The STIG audit baseline does not replace the Windows 11 25H2 security baseline — they serve different purposes. The 25H2 baseline is your enforcement layer. The STIG audit baseline runs alongside it to report on DISA STIG compliance posture without making changes to device configuration.

Tip: If your organisation does not have DISA STIG compliance requirements, you do not need the STIG audit baseline. It is an optional addition for organisations that need to assess their posture against that specific framework.

Test before you roll out

Security baselines can have unexpected interactions with line-of-business applications, legacy configurations, or other Intune policies already deployed in your environment. Do not deploy directly to your full device estate.

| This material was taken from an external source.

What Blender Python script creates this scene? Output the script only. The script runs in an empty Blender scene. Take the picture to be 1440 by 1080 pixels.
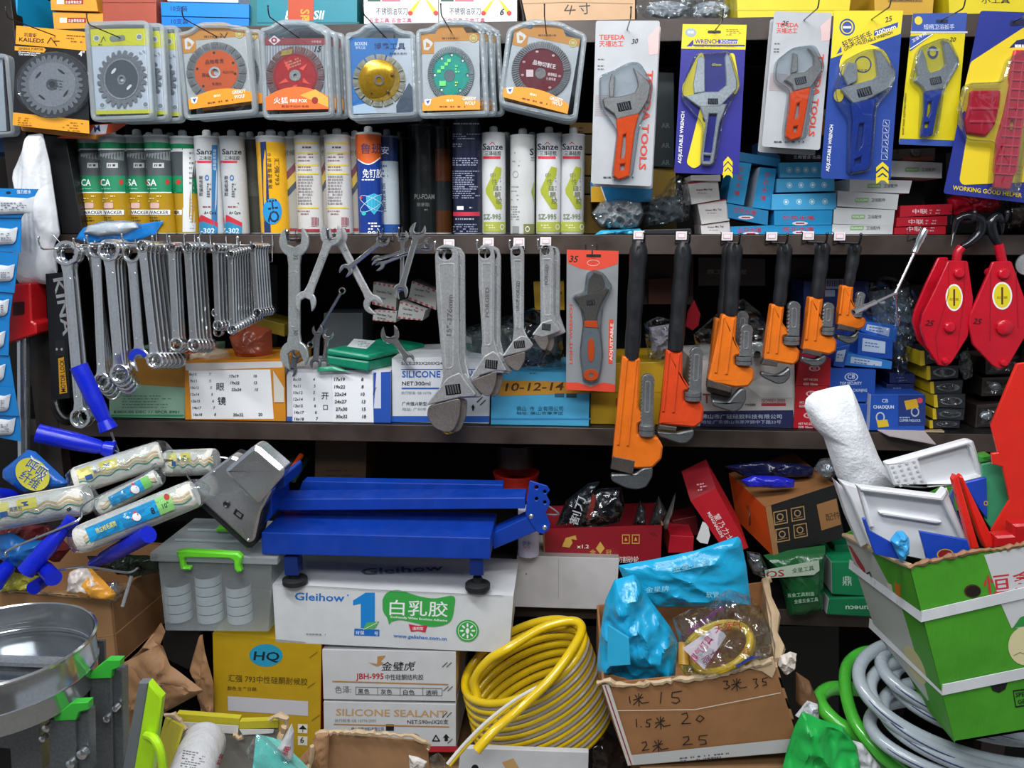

A practical pilot approach:

  1. Pilot group — IT team or a test ring (20–50 devices). Deploy the new 25H2 profile here first. Run for 24–48 hours minimum.
  2. Check device status in Intune. Look for Error or Conflict states under the profile's device status view.
  3. Validate key applications — anything that might be sensitive to security policy changes: browsers, VPN clients, legacy LOB applications.
  4. Check for conflicts — go to Endpoint security > Security baselines > your profile > Per-setting status. Any setting showing Conflict is being overridden by another policy. Decide which policy should win.
  5. Expand scope once the pilot is clean. Move to a broader ring before full deployment.
Conflict resolution in practice: When a baseline setting and a device configuration profile target the same setting with different values, Intune applies the most restrictive value. If you see unexpected application behaviour after deploying the baseline, check the per-setting status for conflicts before assuming the baseline is the sole cause.